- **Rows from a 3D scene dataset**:
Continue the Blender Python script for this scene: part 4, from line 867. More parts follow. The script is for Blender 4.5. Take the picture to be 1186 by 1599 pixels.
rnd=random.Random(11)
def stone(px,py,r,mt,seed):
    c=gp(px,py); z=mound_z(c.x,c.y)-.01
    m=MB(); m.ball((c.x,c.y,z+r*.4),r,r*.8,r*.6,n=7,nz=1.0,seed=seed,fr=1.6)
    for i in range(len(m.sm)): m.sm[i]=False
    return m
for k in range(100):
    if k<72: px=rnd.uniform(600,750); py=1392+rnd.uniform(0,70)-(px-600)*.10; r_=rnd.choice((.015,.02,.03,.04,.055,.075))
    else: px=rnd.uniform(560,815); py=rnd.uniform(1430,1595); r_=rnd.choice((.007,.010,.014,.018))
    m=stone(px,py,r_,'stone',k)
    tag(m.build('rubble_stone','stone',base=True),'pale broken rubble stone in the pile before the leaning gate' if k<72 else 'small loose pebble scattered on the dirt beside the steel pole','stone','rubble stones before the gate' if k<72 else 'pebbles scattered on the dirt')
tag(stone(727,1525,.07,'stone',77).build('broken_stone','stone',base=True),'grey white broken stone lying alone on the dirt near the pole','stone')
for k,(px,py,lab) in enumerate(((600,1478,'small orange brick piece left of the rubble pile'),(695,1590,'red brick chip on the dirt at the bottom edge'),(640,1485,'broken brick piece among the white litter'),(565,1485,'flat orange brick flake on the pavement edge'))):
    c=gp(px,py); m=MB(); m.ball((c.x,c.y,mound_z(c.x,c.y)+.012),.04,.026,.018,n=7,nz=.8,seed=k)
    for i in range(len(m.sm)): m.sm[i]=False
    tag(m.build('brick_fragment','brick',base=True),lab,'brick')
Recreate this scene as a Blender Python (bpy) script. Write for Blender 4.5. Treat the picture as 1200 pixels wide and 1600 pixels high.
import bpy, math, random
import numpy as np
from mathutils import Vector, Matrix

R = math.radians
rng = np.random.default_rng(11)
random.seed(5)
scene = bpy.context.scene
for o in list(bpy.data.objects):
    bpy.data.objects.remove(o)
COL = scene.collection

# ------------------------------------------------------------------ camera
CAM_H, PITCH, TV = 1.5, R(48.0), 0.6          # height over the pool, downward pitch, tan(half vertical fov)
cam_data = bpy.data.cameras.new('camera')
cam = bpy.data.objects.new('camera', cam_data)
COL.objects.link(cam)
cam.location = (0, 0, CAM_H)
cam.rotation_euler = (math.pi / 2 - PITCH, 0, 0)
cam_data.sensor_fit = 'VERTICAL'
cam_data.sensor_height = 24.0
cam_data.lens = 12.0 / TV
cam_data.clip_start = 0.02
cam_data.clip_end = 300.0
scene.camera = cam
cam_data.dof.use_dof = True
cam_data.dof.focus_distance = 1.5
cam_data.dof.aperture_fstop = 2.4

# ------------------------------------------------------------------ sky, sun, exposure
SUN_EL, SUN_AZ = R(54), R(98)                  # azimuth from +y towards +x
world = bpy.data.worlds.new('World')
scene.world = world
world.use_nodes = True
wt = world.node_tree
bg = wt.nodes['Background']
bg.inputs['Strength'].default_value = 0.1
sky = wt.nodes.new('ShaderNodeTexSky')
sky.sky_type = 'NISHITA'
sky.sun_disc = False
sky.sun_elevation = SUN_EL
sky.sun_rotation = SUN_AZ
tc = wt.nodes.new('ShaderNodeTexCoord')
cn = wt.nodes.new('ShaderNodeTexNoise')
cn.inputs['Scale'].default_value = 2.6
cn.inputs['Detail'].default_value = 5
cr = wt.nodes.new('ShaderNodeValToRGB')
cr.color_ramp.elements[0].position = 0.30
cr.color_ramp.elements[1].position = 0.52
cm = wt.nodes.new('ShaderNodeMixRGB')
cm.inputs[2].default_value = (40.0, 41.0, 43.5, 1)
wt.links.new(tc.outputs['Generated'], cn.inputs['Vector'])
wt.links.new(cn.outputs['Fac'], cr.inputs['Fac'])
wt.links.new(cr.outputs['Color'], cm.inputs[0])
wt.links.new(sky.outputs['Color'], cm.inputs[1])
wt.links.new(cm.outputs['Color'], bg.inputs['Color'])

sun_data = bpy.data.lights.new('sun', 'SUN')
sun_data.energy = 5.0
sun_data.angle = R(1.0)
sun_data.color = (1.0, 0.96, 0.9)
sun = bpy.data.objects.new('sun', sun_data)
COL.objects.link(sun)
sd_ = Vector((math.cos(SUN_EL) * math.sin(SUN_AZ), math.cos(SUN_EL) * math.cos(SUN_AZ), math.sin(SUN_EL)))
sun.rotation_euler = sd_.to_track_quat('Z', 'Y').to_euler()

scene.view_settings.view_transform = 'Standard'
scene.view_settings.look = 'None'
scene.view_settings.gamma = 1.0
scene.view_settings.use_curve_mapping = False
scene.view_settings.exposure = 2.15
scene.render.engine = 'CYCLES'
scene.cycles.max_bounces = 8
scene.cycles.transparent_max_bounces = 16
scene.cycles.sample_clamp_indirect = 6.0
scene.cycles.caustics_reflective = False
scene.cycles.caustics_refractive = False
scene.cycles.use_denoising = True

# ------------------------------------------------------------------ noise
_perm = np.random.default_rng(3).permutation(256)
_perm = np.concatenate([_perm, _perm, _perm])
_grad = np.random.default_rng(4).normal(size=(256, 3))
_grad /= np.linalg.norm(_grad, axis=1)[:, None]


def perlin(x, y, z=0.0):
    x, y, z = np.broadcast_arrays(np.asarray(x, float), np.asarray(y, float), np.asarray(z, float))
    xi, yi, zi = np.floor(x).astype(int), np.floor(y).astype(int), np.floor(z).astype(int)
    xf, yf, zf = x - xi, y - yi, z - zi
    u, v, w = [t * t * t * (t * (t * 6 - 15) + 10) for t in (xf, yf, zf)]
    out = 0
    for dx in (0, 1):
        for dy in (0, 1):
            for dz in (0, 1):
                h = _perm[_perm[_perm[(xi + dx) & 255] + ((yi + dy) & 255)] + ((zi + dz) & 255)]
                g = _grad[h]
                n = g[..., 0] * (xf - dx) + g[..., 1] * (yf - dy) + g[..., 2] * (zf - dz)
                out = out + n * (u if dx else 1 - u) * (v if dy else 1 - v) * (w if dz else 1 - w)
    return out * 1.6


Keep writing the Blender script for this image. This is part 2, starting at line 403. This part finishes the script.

- **REQUIRED WORK**: Write the data back out verbatim.

- **RIGHT ANSWER**:
Continue the Blender Python script for this scene: part 4, from line 867. More parts follow. The script is for Blender 4.5. Take the picture to be 1186 by 1599 pixels.
rnd=random.Random(11)
def stone(px,py,r,mt,seed):
    c=gp(px,py); z=mound_z(c.x,c.y)-.01
    m=MB(); m.ball((c.x,c.y,z+r*.4),r,r*.8,r*.6,n=7,nz=1.0,seed=seed,fr=1.6)
    for i in range(len(m.sm)): m.sm[i]=False
    return m
for k in range(100):
    if k<72: px=rnd.uniform(600,750); py=1392+rnd.uniform(0,70)-(px-600)*.10; r_=rnd.choice((.015,.02,.03,.04,.055,.075))
    else: px=rnd.uniform(560,815); py=rnd.uniform(1430,1595); r_=rnd.choice((.007,.010,.014,.018))
    m=stone(px,py,r_,'stone',k)
    tag(m.build('rubble_stone','stone',base=True),'pale broken rubble stone in the pile before the leaning gate' if k<72 else 'small loose pebble scattered on the dirt beside the steel pole','stone','rubble stones before the gate' if k<72 else 'pebbles scattered on the dirt')
tag(stone(727,1525,.07,'stone',77).build('broken_stone','stone',base=True),'grey white broken stone lying alone on the dirt near the pole','stone')
for k,(px,py,lab) in enumerate(((600,1478,'small orange brick piece left of the rubble pile'),(695,1590,'red brick chip on the dirt at the bottom edge'),(640,1485,'broken brick piece among the white litter'),(565,1485,'flat orange brick flake on the pavement edge'))):
    c=gp(px,py); m=MB(); m.ball((c.x,c.y,mound_z(c.x,c.y)+.012),.04,.026,.018,n=7,nz=.8,seed=k)
    for i in range(len(m.sm)): m.sm[i]=False
    tag(m.build('brick_fragment','brick',base=True),lab,'brick')
Recreate this scene as a Blender Python (bpy) script. Write for Blender 4.5. Treat the picture as 1200 pixels wide and 1600 pixels high.
import bpy, math, random
import numpy as np
from mathutils import Vector, Matrix

R = math.radians
rng = np.random.default_rng(11)
random.seed(5)
scene = bpy.context.scene
for o in list(bpy.data.objects):
    bpy.data.objects.remove(o)
COL = scene.collection

# ------------------------------------------------------------------ camera
CAM_H, PITCH, TV = 1.5, R(48.0), 0.6          # height over the pool, downward pitch, tan(half vertical fov)
cam_data = bpy.data.cameras.new('camera')
cam = bpy.data.objects.new('camera', cam_data)
COL.objects.link(cam)
cam.location = (0, 0, CAM_H)
cam.rotation_euler = (math.pi / 2 - PITCH, 0, 0)
cam_data.sensor_fit = 'VERTICAL'
cam_data.sensor_height = 24.0
cam_data.lens = 12.0 / TV
cam_data.clip_start = 0.02
cam_data.clip_end = 300.0
scene.camera = cam
cam_data.dof.use_dof = True
cam_data.dof.focus_distance = 1.5
cam_data.dof.aperture_fstop = 2.4

# ------------------------------------------------------------------ sky, sun, exposure
SUN_EL, SUN_AZ = R(54), R(98)                  # azimuth from +y towards +x
world = bpy.data.worlds.new('World')
scene.world = world
world.use_nodes = True
wt = world.node_tree
bg = wt.nodes['Background']
bg.inputs['Strength'].default_value = 0.1
sky = wt.nodes.new('ShaderNodeTexSky')
sky.sky_type = 'NISHITA'
sky.sun_disc = False
sky.sun_elevation = SUN_EL
sky.sun_rotation = SUN_AZ
tc = wt.nodes.new('ShaderNodeTexCoord')
cn = wt.nodes.new('ShaderNodeTexNoise')
cn.inputs['Scale'].default_value = 2.6
cn.inputs['Detail'].default_value = 5
cr = wt.nodes.new('ShaderNodeValToRGB')
cr.color_ramp.elements[0].position = 0.30
cr.color_ramp.elements[1].position = 0.52
cm = wt.nodes.new('ShaderNodeMixRGB')
cm.inputs[2].default_value = (40.0, 41.0, 43.5, 1)
wt.links.new(tc.outputs['Generated'], cn.inputs['Vector'])
wt.links.new(cn.outputs['Fac'], cr.inputs['Fac'])
wt.links.new(cr.outputs['Color'], cm.inputs[0])
wt.links.new(sky.outputs['Color'], cm.inputs[1])
wt.links.new(cm.outputs['Color'], bg.inputs['Color'])

sun_data = bpy.data.lights.new('sun', 'SUN')
sun_data.energy = 5.0
sun_data.angle = R(1.0)
sun_data.color = (1.0, 0.96, 0.9)
sun = bpy.data.objects.new('sun', sun_data)
COL.objects.link(sun)
sd_ = Vector((math.cos(SUN_EL) * math.sin(SUN_AZ), math.cos(SUN_EL) * math.cos(SUN_AZ), math.sin(SUN_EL)))
sun.rotation_euler = sd_.to_track_quat('Z', 'Y').to_euler()

scene.view_settings.view_transform = 'Standard'
scene.view_settings.look = 'None'
scene.view_settings.gamma = 1.0
scene.view_settings.use_curve_mapping = False
scene.view_settings.exposure = 2.15
scene.render.engine = 'CYCLES'
scene.cycles.max_bounces = 8
scene.cycles.transparent_max_bounces = 16
scene.cycles.sample_clamp_indirect = 6.0
scene.cycles.caustics_reflective = False
scene.cycles.caustics_refractive = False
scene.cycles.use_denoising = True

# ------------------------------------------------------------------ noise
_perm = np.random.default_rng(3).permutation(256)
_perm = np.concatenate([_perm, _perm, _perm])
_grad = np.random.default_rng(4).normal(size=(256, 3))
_grad /= np.linalg.norm(_grad, axis=1)[:, None]


def perlin(x, y, z=0.0):
    x, y, z = np.broadcast_arrays(np.asarray(x, float), np.asarray(y, float), np.asarray(z, float))
    xi, yi, zi = np.floor(x).astype(int), np.floor(y).astype(int), np.floor(z).astype(int)
    xf, yf, zf = x - xi, y - yi, z - zi
    u, v, w = [t * t * t * (t * (t * 6 - 15) + 10) for t in (xf, yf, zf)]
    out = 0
    for dx in (0, 1):
        for dy in (0, 1):
            for dz in (0, 1):
                h = _perm[_perm[_perm[(xi + dx) & 255] + ((yi + dy) & 255)] + ((zi + dz) & 255)]
                g = _grad[h]
                n = g[..., 0] * (xf - dx) + g[..., 1] * (yf - dy) + g[..., 2] * (zf - dz)
                out = out + n * (u if dx else 1 - u) * (v if dy else 1 - v) * (w if dz else 1 - w)
    return out * 1.6


Keep writing the Blender script for this image. This is part 2, starting at line 403. This part finishes the script.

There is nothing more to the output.